The video has too many good sneers for me to choose. A common theme is guests tricking AI hosts into behaving inappropriately. There's this theme of the robots only functioning properly within controlled conditions, as if every robot were its own science experiment. This lines up with what I've seen in manufacturing and logistics; robots sure can work fast but they are inflexible, pre-programmed, and highly sensitive to unexpected variance in their environment.
No, I take it back. Listening to E.T. say "D-D-D-D-D-D-" or "lasagna, lasagna" is very funny. Skip to the interlude about Universal Studios for that.
Of course, little of this is truly new, but it's nice to see a version of this history which puts everything together to point out that Disney's goal of creating robots which imitate inhuman characters is fucked-up horror but which isn't a fucked-up horror story. Going in the other direction, an AI-skeptical viewpoint could maybe make those stories more interesting.

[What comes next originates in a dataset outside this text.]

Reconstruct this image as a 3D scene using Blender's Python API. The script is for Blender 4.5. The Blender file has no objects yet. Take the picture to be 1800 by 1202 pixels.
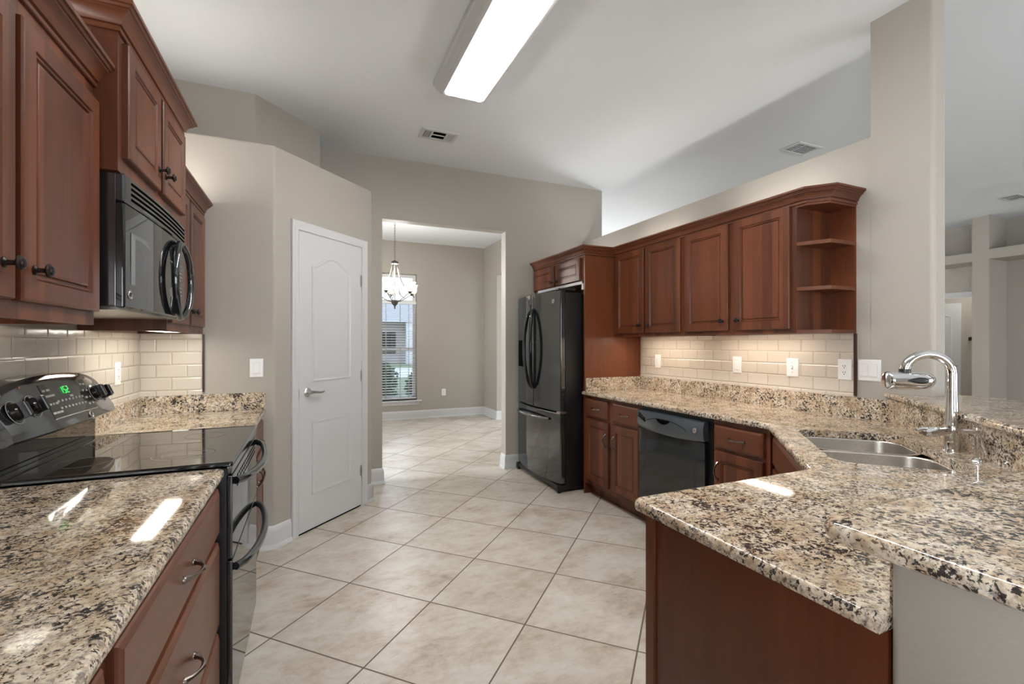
import bpy, bmesh, math, random
from mathutils import Vector, Matrix

# ---------------------------------------------------------------- camera, world, big lights, exposure
SC = bpy.context.scene
COL = SC.collection
CAM_H = 1.317
YAW = math.atan(353 / 811.0)
cam_d = bpy.data.cameras.new('camera')
cam_d.sensor_width = 36.0
cam_d.lens = 811.0 / 1800 * 36
cam_d.shift_y = 2.0 / 1800
cam_d.clip_start = 0.02
cam = bpy.data.objects.new('camera', cam_d)
COL.objects.link(cam)
cam.location = (0, 0, CAM_H)
cam.rotation_euler = (math.pi / 2, 0, -YAW)
SC.camera = cam

world = bpy.data.worlds.new('sky')
SC.world = world
world.use_nodes = True
wn = world.node_tree.nodes
bg = wn['Background']
tc = wn.new('ShaderNodeTexCoord')
sep = wn.new('ShaderNodeSeparateXYZ')
rmp = wn.new('ShaderNodeValToRGB')
rmp.color_ramp.elements[0].position = 0.45
rmp.color_ramp.elements[0].color = (0.86, 0.88, 0.90, 1)
rmp.color_ramp.elements[1].position = 0.8
rmp.color_ramp.elements[1].color = (0.50, 0.68, 0.95, 1)
mr = wn.new('ShaderNodeMapRange')
mr.inputs[1].default_value = -1
mr.inputs[2].default_value = 1
wl = world.node_tree.links
wl.new(tc.outputs['Generated'], sep.inputs[0])
wl.new(sep.outputs['Z'], mr.inputs[0])
wl.new(mr.outputs[0], rmp.inputs[0])
wl.new(rmp.outputs[0], bg.inputs[0])
bg.inputs[1].default_value = 3.0

SC.view_settings.view_transform = 'Standard'
SC.view_settings.look = 'None'
SC.view_settings.exposure = 0.05
SC.view_settings.gamma = 1.0
SC.view_settings.use_curve_mapping = False


def area(name, loc, rot, sx, sy, power, color=(1, 1, 1), spread=180):
    d = bpy.data.lights.new(name, 'AREA')
    d.shape = 'RECTANGLE'
    d.size = sx
    d.size_y = sy
    d.energy = power
    d.color = color
    d.spread = math.radians(spread)
    o = bpy.data.objects.new(name, d)
    COL.objects.link(o)
    o.location = loc
    o.rotation_euler = rot
    return o


H90 = math.pi / 2
DAY = (0.93, 0.97, 1.0)
# daylight outside the windows of the breakfast nook and the living room (behind the camera); then added fill lamps
area('nook_daylight', (0.75, -4.25, 1.35), (H90, 0, 0), 2.2, 2.0, 70, DAY)
area('slider_daylight', (5.9, -4.25, 1.2), (H90, 0, 0), 3.4, 2.2, 190, DAY)
area('foyer_fill', (7.05, 6.5, 1.45), (0, H90, 0), 2.2, 1.6, 330, DAY)  # added lamp that brightens the dining room through the foyer opening
area('side_fill', (-1.2, -1.5, 1.25), (0, -H90, 0), 2.0, 1.7, 190, DAY)  # added fill lamp at camera left, for the faces turned that way
area('hall_fill', (9.65, 3.7, 2.9), (0, 0, 0), 0.5, 0.5, 26, (1, 0.97, 0.92))  # added lamp without a fixture, brightens the white hall door
area('dining_fill', (-1.2, 5.07, 1.4), (0, -H90, 0), 2.1, 0.9, 110, DAY)  # added lamp, lifts the dining room from its unseen side

# ---------------------------------------------------------------- mesh helpers
Z3 = Vector((0, 0, 1))


def V(*a):
    return Vector(a)


class Frame:
    """local axes: a along the front, z up, c out of the front"""
    def __init__(s, o, a, c):
        s.o = Vector(o); s.a = Vector(a).normalized(); s.c = Vector(c).normalized()

    def p(s, a, z, c=0.0):
        return s.o + s.a * a + s.c * c + Z3 * z


FL = Frame((0, 0, 0), (0, 1, 0), (1, 0, 0))       # fronts facing +x : a = world y, c = world x
FR = Frame((0, 0, 0), (0, 1, 0), (-1, 0, 0))      # fronts facing -x : a = world y, c = -world x


def poly_area(p):
    return 0.5 * sum(p[i][0] * p[(i + 1) % len(p)][1] - p[(i + 1) % len(p)][0] * p[i][1] for i in range(len(p)))


def ccw(p):
    p = [tuple(q[:2]) for q in p]
    return p if poly_area(p) > 0 else p[::-1]


def offset_poly(p, d):
    """inset a CCW polygon by d (mitred)"""
    n = len(p); out = []
    for i in range(n):
        a, b, c = Vector(p[i - 1]), Vector(p[i]), Vector(p[(i + 1) % n])
        e1 = (b - a).normalized(); e2 = (c - b).normalized()
        n1 = Vector((-e1.y, e1.x)); n2 = Vector((-e2.y, e2.x))
        k = 1 + n1.dot(n2)
        m = (n1 + n2) / max(k, 0.2)
        q = b + m * d
        out.append((q.x, q.y))
    return out


def round_poly(p, r, seg=6):
    """round the corners of a polygon, r number or list"""
    n = len(p); out = []
    for i in range(n):
        ri = r[i] if isinstance(r, (list, tuple)) else r
        a, b, c = Vector(p[i - 1]), Vector(p[i]), Vector(p[(i + 1) % n])
        if ri <= 0:
            out.append((b.x, b.y)); continue
        e1 = (a - b).normalized(); e2 = (c - b).normalized()
        ang = e1.angle(e2)
        t = min(ri / math.tan(ang / 2), (a - b).length * .49, (c - b).length * .49)
        rr = t * math.tan(ang / 2)
        ctr = b + (e1 + e2).normalized() * (rr / math.sin(ang / 2))
        s = b + e1 * t - ctr; f = b + e2 * t - ctr
        a0 = math.atan2(s.y, s.x); a1 = math.atan2(f.y, f.x)
        da = (a1 - a0 + math.pi) % (2 * math.pi) - math.pi
        for k in range(seg + 1):
            w = a0 + da * k / seg
            out.append((ctr.x + rr * math.cos(w), ctr.y + rr * math.sin(w)))
    return out


class MB:
    def __init__(s):
        s.bm = bmesh.new()

    def face(s, pts):
        try:
            s.bm.faces.new([s.bm.verts.new(p) for p in pts])
        except ValueError:
            pass
        return s

    def hexa(s, P):
        """8 points: bottom 4 then top 4"""
        v = [s.bm.verts.new(p) for p in P]
        fs = []
        for f in ((0, 3, 2, 1), (4, 5, 6, 7), (0, 1, 5, 4), (1, 2, 6, 5), (2, 3, 7, 6), (3, 0, 4, 7)):
            fs.append(s.bm.faces.new([v[i] for i in f]))
        return fs

    def box(s, x0, x1, y0, y1, z0, z1, bev=0.0, seg=2):
        P = [V(x0, y0, z0), V(x1, y0, z0), V(x1, y1, z0), V(x0, y1, z0), V(x0, y0, z1), V(x1, y0, z1), V(x1, y1, z1), V(x0, y1, z1)]
        fs = s.hexa(P)
        if bev > 0:
            es = list({e for f in fs for e in f.edges})
            bmesh.ops.bevel(s.bm, geom=es, offset=bev, segments=seg, affect='EDGES', profile=0.5)
        return s

    def fbox(s, F, a0, a1, z0, z1, c0, c1, bev=0.0, seg=2):
        P = [F.p(a0, z0, c0), F.p(a1, z0, c0), F.p(a1, z0, c1), F.p(a0, z0, c1), F.p(a0, z1, c0), F.p(a1, z1, c0), F.p(a1, z1, c1), F.p(a0, z1, c1)]
        fs = s.hexa(P)
        if bev > 0:
            es = list({e for f in fs for e in f.edges})
            bmesh.ops.bevel(s.bm, geom=es, offset=bev, segments=seg, affect='EDGES', profile=0.5)
        return s

    def loops(s, rings, cap0=True, cap1=True, closed=True):
        R = [[s.bm.verts.new(p) for p in r] for r in rings]
        n = len(R[0])
        for i in range(len(R) - 1):
            for j in range(n if closed else n - 1):
                k = (j + 1) % n
                try:
                    s.bm.faces.new([R[i][j], R[i][k], R[i + 1][k], R[i + 1][j]])
                except ValueError:
                    pass
        if closed:
            for c, r in ((cap0, R[0]), (cap1, R[-1])):
                if c:
                    try:
                        s.bm.faces.new(r)
                    except ValueError:
                        pass
        return s

    def rect_loops(s, F, a0, a1, z0, z1, prof):
        """nested rectangles on a front: prof = [(inset, c)]"""
        rings = []
        for i, c in prof:
            rings.append([F.p(a0 + i, z0 + i, c), F.p(a1 - i, z0 + i, c), F.p(a1 - i, z1 - i, c), F.p(a0 + i, z1 - i, c)])
        return s.loops(rings)

    def shape_loops(s, F, shape, prof):
        """shape = [(a,z)] polygon on a front, prof = [(inset,c)]"""
        sh = ccw(shape)
        rings = []
        for i, c in prof:
            q = offset_poly(sh, i) if i else sh
            rings.append([F.p(a, z, c) for a, z in q])
        return s.loops(rings)

    def slab(s, outline, rings, hole=None, hole_z=None):
        """horizontal slab: outline polygon, rings [(inset,z)] bottom to top, optional hole polygon"""
        o = ccw(outline)
        R = []
        for i, z in rings:
            q = offset_poly(o, i) if i else o
            R.append([s.bm.verts.new((x, y, z)) for x, y in q])
        n = len(o)
        for i in range(len(R) - 1):
            for j in range(n):
                k = (j + 1) % n
                s.bm.faces.new([R[i][j], R[i][k], R[i + 1][k], R[i + 1][j]])
        hl = []
        if hole:
            h = ccw(hole)
            hl = [[s.bm.verts.new((x, y, z)) for x, y in h] for z in (rings[0][1], rings[-1][1])]
            m = len(h)
            for j in range(m):
                k = (j + 1) % m
                s.bm.faces.new([hl[0][k], hl[0][j], hl[1][j], hl[1][k]])
        for q, r in enumerate((R[0], R[-1])):
            es = []
            for lp in [r] + ([hl[q]] if hole else []):
                for j in range(len(lp)):
                    a, b = lp[j], lp[(j + 1) % len(lp)]
                    e = s.bm.edges.get((a, b)) or s.bm.edges.new((a, b))
                    es.append(e)
            bmesh.ops.triangle_fill(s.bm, edges=es, use_beauty=True, use_dissolve=False)
        return s

    def tube(s, pts, r, n=10, closed=False, caps=True):
        pts = [Vector(p) for p in pts]
        m = len(pts)
        rad = r if isinstance(r, (list, tuple)) else [r] * m
        rings = []
        up = None
        for i in range(m):
            if closed:
                t = (pts[(i + 1) % m] - pts[i - 1]).normalized()
            else:
                t = (pts[min(i + 1, m - 1)] - pts[max(i - 1, 0)]).normalized()
            if up is None:
                up = Vector((0, 0, 1)) if abs(t.z) < 0.9 else Vector((1, 0, 0))
            x = t.cross(up)
            if x.length < 1e-5:
                x = t.orthogonal()
            x.normalize()
            up = x.cross(t).normalized()
            rings.append([pts[i] + (x * math.cos(k * 2 * math.pi / n) + up * math.sin(k * 2 * math.pi / n)) * rad[i] for k in range(n)])
        if closed:
            rings.append(rings[0])
            return s.loops(rings, False, False)
        return s.loops(rings, caps, caps)

    def lathe(s, o, axis, prof, n=20, capa=True, capb=True):
        """prof = [(radius, height along axis)]"""
        o = Vector(o); t = Vector(axis).normalized()
        x = t.orthogonal().normalized(); y = t.cross(x)
        rings = [[o + t * h + (x * math.cos(k * 2 * math.pi / n) + y * math.sin(k * 2 * math.pi / n)) * max(r, 1e-4) for k in range(n)] for r, h in prof]
        return s.loops(rings, capa, capb)

    def sweep(s, path, prof, side=1):
        """path = list of (x,y); prof = [(out, z)] closed section; out measured to the right (side=1) of travel"""
        P = [Vector(p) for p in path]
        n = len(P); rings = []
        for i in range(n):
            ns = []
            if i > 0:
                e = (P[i] - P[i - 1]).normalized(); ns.append(Vector((e.y, -e.x)) * side)
            if i < n - 1:
                e = (P[i + 1] - P[i]).normalized(); ns.append(Vector((e.y, -e.x)) * side)
            if len(ns) == 2:
                m = (ns[0] + ns[1]) / (1 + ns[0].dot(ns[1]))
            else:
                m = ns[0]
            rings.append([V(P[i].x + m.x * o, P[i].y + m.y * o, z) for o, z in prof])
        return s.loops(rings)

    def build(s, name, mat, parent=None, smooth=35):
        bm = s.bm
        bmesh.ops.recalc_face_normals(bm, faces=bm.faces)
        off = V(0, 0, 0)
        p = parent
        while p is not None:
            off += p.location; p = p.parent
        if off.length > 0:
            bmesh.ops.translate(bm, verts=bm.verts, vec=-off)
        me = bpy.data.meshes.new(name)
        bm.to_mesh(me); bm.free()
        if smooth:
            for f in me.polygons:
                f.use_smooth = True
            me.set_sharp_from_angle(angle=math.radians(smooth))
        if mat:
            me.materials.append(mat)
        o = bpy.data.objects.new(name, me)
        COL.objects.link(o)
        o.parent = parent
        if smooth:
            w = o.modifiers.new('weighted_normal', 'WEIGHTED_NORMAL')
            w.weight = 100
            w.keep_sharp = True
        return o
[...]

Glitch just wrapped a Youtube series by putting their final episode onto big screens in multiple countries. There's been a lot of media noise about the difficulty of getting films into theaters, and a lot of blaming Glitch, but there's not been any understanding about what Glitch actually did differently that is scaring Hollywood. I think it's that, just like with the Youtubers producing Backrooms and Iron Lung and FNAF, the thing Hollywood misses is the audience demographic. Glitch and other Youtubers are targeting an emerging young-adult audience which wants edgy, gritty, emotionally sincere content that fills the gap between PG-13 and R ratings. To older folks, e.g. Murder Drones is facile cringe, while to tweens (young teens, PG-13 sensibilities) it's too intense and scary. But it's a happy medium for catcher-in-the-rye emo young adults, which is why every second t-shirt sold at Hot Topic has a murder drone on it.
By literally no coincidence, Glitch's next greenlight is a grimdark gritty deconstruction which critiques the dystopia of Disney parks, illustrated by their brand-new 2D animation department, designed by a former Disney showrunner who left because Disney wouldn't let them tell stories aimed at young adults. (Dana Terrace, not Alex Hirsch.) Disney's not the only game in town; Turner previously ran shows by Owen Dennis and Rebecca Sugar while putting pressure on them. Lotta animators with big dreams who have been told "no" by big producers; in particular Lauren Faust supposedly has been waiting for decades for somebody to give her an animation team without creative limits, like Glitch just gave Terrace. (Faust worked on The Iron Giant and animated the character of Sawyer in Cats Don't Dance; the sheer poetry of her career could be enough to transform the industry (again).)